The Unknown girl 2018

“She is not a woman, she is the absence” (Aragon): that is why the writer and the artistic team didn’t see the point in making up a story revealing the identity of the Girl. What interested them is the very paradox she embodies: she dies as no one, then lives forever through her very death.
 

With a contemporary situation as a backdrop (nowadays a girl drowns in the river: paranoid suicide or unpunished aggression?), the libretto spread patterns belonging simultaneously to various aesthetics: the mask, the doubles, the water or the dream are as well baroque, romantic, symbolists or even expressionists.
 

“The things I imagine, like the things I dream, they seem so real”, sings the Girl. Wavering between dream and consciousness, between fantasy and thriller, the libretto questions the audience about the power of imagination, and its hold over reality. Not only personal imagination, but also collective imagination, and its ability to turn a simple decoration object (the mask) into a mythical character (l’Inconnue).
 

An opera for a soprano, an actor, and a 5 instruments ensemble

Spoken language has been part of the opera tradition through ages, in many ways as recitatives, ballad operas, Singspiel, or Sprechgesang… The coexistence of spoken language and singing, and how we can use it today, is a very important part of the author and composer’s reflexion. The part of the Man, this particular, almost meta-theatrical, character is played by an actor, as the Unknown girl is a soprano. 
 

The spoken language and singing will be treated differently throughout the opera. They will be sometimes mixed, juxtaposed or independent. This different functions will also be present in the instrumental writing, where the trombone player will have different connections and relations to the instrumental quartet. 
 

The musical ensemble for this opera exists of clarinet, violin, cello, contrabass and (a special function for the) trombone. The quartet of clarinet, violin, cello and contrabass has been chosen for various reasons. First of all, the clarinet gives the opportunity to mix extremely well with the string instruments.

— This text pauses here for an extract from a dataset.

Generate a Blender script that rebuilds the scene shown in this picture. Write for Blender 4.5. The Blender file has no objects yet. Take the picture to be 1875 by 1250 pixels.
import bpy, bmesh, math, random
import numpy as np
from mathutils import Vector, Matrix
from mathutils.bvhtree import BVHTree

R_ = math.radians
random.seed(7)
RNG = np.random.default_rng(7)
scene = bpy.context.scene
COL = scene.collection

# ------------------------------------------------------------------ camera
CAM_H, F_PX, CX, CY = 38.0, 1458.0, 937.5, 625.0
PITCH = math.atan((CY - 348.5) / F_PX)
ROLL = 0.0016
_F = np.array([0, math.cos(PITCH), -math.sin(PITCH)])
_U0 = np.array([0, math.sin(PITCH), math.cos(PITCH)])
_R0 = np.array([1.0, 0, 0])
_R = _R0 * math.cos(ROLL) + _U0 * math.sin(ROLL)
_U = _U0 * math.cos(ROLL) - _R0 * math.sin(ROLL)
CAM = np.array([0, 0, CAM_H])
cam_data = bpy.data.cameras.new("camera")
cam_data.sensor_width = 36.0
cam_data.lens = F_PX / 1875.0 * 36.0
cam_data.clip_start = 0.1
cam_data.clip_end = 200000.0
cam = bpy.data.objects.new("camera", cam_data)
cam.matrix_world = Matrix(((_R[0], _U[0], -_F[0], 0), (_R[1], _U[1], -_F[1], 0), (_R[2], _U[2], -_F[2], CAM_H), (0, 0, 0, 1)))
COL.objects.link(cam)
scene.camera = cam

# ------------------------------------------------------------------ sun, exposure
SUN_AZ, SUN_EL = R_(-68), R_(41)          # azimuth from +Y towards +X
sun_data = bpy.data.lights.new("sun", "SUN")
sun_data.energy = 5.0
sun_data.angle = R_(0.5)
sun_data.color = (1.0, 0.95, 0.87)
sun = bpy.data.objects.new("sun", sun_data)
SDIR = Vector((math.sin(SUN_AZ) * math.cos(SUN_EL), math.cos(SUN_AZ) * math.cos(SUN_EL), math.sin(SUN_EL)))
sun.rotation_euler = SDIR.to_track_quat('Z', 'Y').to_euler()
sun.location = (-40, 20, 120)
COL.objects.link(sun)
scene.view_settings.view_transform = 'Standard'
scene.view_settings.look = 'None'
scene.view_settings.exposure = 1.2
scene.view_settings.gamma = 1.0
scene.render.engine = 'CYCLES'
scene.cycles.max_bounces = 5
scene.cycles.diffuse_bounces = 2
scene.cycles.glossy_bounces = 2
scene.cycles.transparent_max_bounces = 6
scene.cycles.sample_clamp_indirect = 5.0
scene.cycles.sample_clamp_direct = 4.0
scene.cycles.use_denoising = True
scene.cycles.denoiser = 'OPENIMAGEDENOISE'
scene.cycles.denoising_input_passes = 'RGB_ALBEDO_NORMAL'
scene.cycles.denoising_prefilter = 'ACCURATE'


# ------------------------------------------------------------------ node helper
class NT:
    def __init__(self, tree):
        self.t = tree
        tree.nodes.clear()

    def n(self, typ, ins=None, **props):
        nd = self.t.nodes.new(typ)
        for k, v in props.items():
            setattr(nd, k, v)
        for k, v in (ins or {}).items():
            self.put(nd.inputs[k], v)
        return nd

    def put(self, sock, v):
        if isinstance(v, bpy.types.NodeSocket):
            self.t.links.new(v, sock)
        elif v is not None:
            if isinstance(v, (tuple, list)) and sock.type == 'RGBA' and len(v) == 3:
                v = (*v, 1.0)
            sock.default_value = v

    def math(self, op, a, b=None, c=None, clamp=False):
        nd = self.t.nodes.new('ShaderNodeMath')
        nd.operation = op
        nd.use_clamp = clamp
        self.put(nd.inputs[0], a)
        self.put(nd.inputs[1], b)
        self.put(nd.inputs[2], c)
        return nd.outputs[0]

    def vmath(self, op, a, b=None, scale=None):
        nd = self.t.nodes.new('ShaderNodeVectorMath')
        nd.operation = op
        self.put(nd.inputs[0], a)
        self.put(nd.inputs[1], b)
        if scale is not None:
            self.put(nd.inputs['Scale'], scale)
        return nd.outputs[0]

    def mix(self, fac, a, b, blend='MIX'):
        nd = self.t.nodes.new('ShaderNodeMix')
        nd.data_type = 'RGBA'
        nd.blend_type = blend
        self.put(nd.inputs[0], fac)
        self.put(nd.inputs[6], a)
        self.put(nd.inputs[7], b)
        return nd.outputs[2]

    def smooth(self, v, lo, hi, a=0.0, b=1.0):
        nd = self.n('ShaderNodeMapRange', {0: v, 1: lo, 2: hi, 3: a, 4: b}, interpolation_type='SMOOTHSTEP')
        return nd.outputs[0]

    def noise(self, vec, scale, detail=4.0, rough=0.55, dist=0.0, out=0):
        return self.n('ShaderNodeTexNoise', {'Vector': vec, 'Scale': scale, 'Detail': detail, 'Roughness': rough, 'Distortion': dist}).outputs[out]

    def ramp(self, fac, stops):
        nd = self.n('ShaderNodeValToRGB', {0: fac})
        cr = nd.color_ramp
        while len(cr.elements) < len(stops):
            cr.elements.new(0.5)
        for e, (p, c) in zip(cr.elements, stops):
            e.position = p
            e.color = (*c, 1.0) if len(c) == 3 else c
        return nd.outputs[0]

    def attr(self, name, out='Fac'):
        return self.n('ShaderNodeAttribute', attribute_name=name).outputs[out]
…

Also the use of different types of clarinets can give the possibility to make small duos of for example violin-clarinet or cello-bass clarinet. 
 

This quartet can sound as a little chamber orchestra, because the clarinet is an extremely flexible instrument and with the presence of high, “middle” and low strings, you receive a kind of reduced orchestral feeling with a very limited number of musicians.